··· Supplied material ···

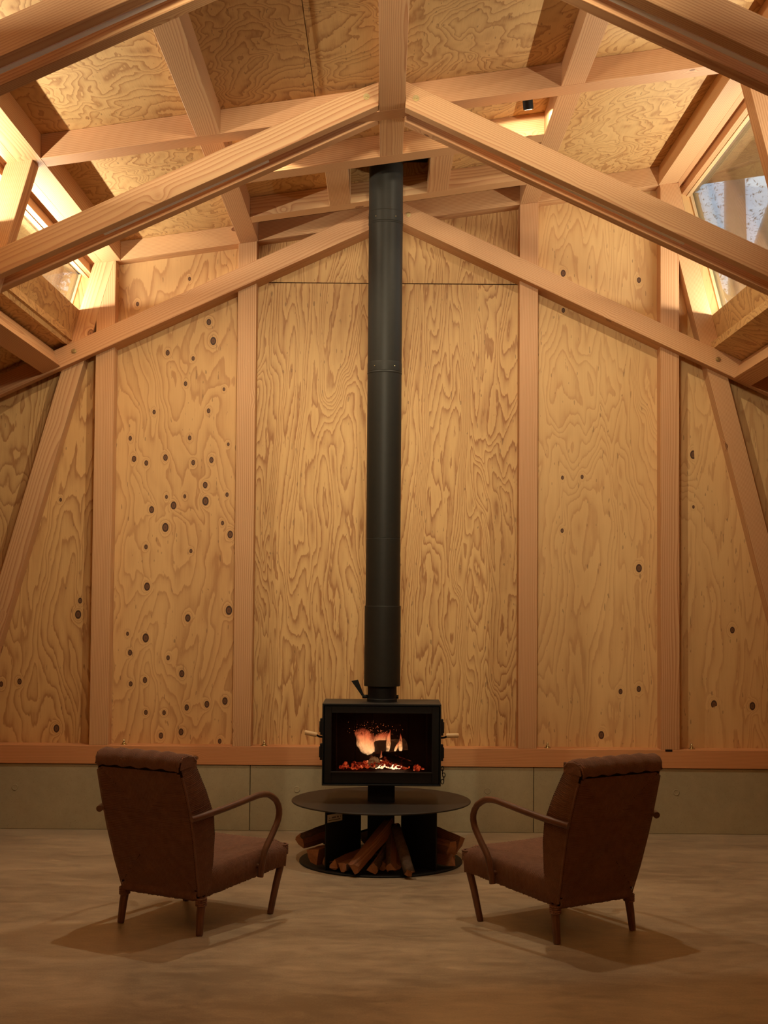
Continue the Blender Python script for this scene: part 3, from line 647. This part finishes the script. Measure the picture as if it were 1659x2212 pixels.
M_SMOKY = fire_mat('firelit_smouldering_log', 0.16, 18.0, .5, [(0.0, (.25, .08, .03)), (0.5, (.35, .13, .05)), (0.62, (.8, .25, .08)), (0.74, (1.2, .5, .2))])  # dull brown emission paints firelight onto the log; brighter spots smoulder
def flame_mat():
    b = NT('flame'); t = b.t; out = t.nodes['Material Output']; co, off, col = obj_coords(b)
    sx = b.n('SeparateXYZ'); tc = b.n('TexCoord'); b.set(sx.inputs[0], tc.outputs['UV'])
    n = b.noise(b.vmath('ADD', b.vmath('MULTIPLY', co, (34, 34, 17)), off), 1.0, 4, 0.62, 1.2)
    c = b.ramp(sx.outputs[1], [(0.0, (1.0, 0.62, 0.28)), (0.35, (1.0, 0.45, 0.16)), (0.75, (0.9, 0.18, 0.06)), (1.0, (0.4, 0.03, 0.01))])
    em = b.n('Emission', {'Strength': 3.8}); b.set(em.inputs['Color'], c); tr = b.n('BsdfTransparent')
    lw = b.n('LayerWeight', {'Blend': 0.35})
    fc = b.math('SUBTRACT', 1.0, lw.outputs['Facing']); a_ = b.math('MULTIPLY', b.math('POWER', fc, 2.6), b.math('MULTIPLY_ADD', n, 3.4, -1.15, clamp=True), clamp=True)
    a_ = b.math('MULTIPLY', a_, b.math('SUBTRACT', 1.0, b.math('MULTIPLY', sx.outputs[1], 0.85)))
    m = b.n('MixShader'); b.set(m.inputs[0], a_); t.links.new(tr.outputs[0], m.inputs[1]); t.links.new(em.outputs[0], m.inputs[2]); t.links.new(m.outputs[0], out.inputs['Surface']); return b.m
M_FLAME = flame_mat()
def flame(x, y, z, w, h, label, lean=0.0, seed=0, puff=False):
    r_ = random.Random(seed); bm = bmesh.new(); L = bm.loops.layers.uv.verify(); N, K = 12, 12; R = []
    for i in range(N + 1):
        t_ = i / N; rad = (w * math.sqrt(max(0, 1 - (2 * t_ - 1) ** 2)) * (1 + .12 * math.sin(9 * t_)) if puff else w * (math.sin(math.pi * min(1, t_ * .86 + .14)) ** .8) * (1 - t_ * .6)) + .0006
        cx = x + lean * t_ * h + math.sin(t_ * 5 + seed) * w * .28 * t_; R.append([bm.verts.new((cx + rad * math.cos(2 * math.pi * k / K), y + rad * .55 * math.sin(2 * math.pi * k / K), z + h * t_)) for k in range(K)])
    for i in range(N):
        for k in range(K):
            f = bm.faces.new((R[i][k], R[i][(k + 1) % K], R[i + 1][(k + 1) % K], R[i + 1][k]))
            for l, (ii, kk) in zip(f.loops, ((i, k), (i, k + 1), (i + 1, k + 1), (i + 1, k))): l[L].uv = (kk / K, ii / N)
    o = link_bm('flame', bm, M_FLAME, None, Matrix.Translation((x, y, z)), smooth=True); tag(o, label, 'flame', 'flames in the stove'); return o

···

Copy out the whole listing exactly, and don't carry over any pictures.

- Solved exercise -
Continue the Blender Python script for this scene: part 3, from line 647. This part finishes the script. Measure the picture as if it were 1659x2212 pixels.
M_SMOKY = fire_mat('firelit_smouldering_log', 0.16, 18.0, .5, [(0.0, (.25, .08, .03)), (0.5, (.35, .13, .05)), (0.62, (.8, .25, .08)), (0.74, (1.2, .5, .2))])  # dull brown emission paints firelight onto the log; brighter spots smoulder
def flame_mat():
    b = NT('flame'); t = b.t; out = t.nodes['Material Output']; co, off, col = obj_coords(b)
    sx = b.n('SeparateXYZ'); tc = b.n('TexCoord'); b.set(sx.inputs[0], tc.outputs['UV'])
    n = b.noise(b.vmath('ADD', b.vmath('MULTIPLY', co, (34, 34, 17)), off), 1.0, 4, 0.62, 1.2)
    c = b.ramp(sx.outputs[1], [(0.0, (1.0, 0.62, 0.28)), (0.35, (1.0, 0.45, 0.16)), (0.75, (0.9, 0.18, 0.06)), (1.0, (0.4, 0.03, 0.01))])
    em = b.n('Emission', {'Strength': 3.8}); b.set(em.inputs['Color'], c); tr = b.n('BsdfTransparent')
    lw = b.n('LayerWeight', {'Blend': 0.35})
    fc = b.math('SUBTRACT', 1.0, lw.outputs['Facing']); a_ = b.math('MULTIPLY', b.math('POWER', fc, 2.6), b.math('MULTIPLY_ADD', n, 3.4, -1.15, clamp=True), clamp=True)
    a_ = b.math('MULTIPLY', a_, b.math('SUBTRACT', 1.0, b.math('MULTIPLY', sx.outputs[1], 0.85)))
    m = b.n('MixShader'); b.set(m.inputs[0], a_); t.links.new(tr.outputs[0], m.inputs[1]); t.links.new(em.outputs[0], m.inputs[2]); t.links.new(m.outputs[0], out.inputs['Surface']); return b.m
M_FLAME = flame_mat()
def flame(x, y, z, w, h, label, lean=0.0, seed=0, puff=False):
    r_ = random.Random(seed); bm = bmesh.new(); L = bm.loops.layers.uv.verify(); N, K = 12, 12; R = []
    for i in range(N + 1):
        t_ = i / N; rad = (w * math.sqrt(max(0, 1 - (2 * t_ - 1) ** 2)) * (1 + .12 * math.sin(9 * t_)) if puff else w * (math.sin(math.pi * min(1, t_ * .86 + .14)) ** .8) * (1 - t_ * .6)) + .0006
        cx = x + lean * t_ * h + math.sin(t_ * 5 + seed) * w * .28 * t_; R.append([bm.verts.new((cx + rad * math.cos(2 * math.pi * k / K), y + rad * .55 * math.sin(2 * math.pi * k / K), z + h * t_)) for k in range(K)])
    for i in range(N):
        for k in range(K):
            f = bm.faces.new((R[i][k], R[i][(k + 1) % K], R[i + 1][(k + 1) % K], R[i + 1][k]))
            for l, (ii, kk) in zip(f.loops, ((i, k), (i, k + 1), (i + 1, k + 1), (i + 1, k))): l[L].uv = (kk / K, ii / N)
    o = link_bm('flame', bm, M_FLAME, None, Matrix.Translation((x, y, z)), smooth=True); tag(o, label, 'flame', 'flames in the stove'); return o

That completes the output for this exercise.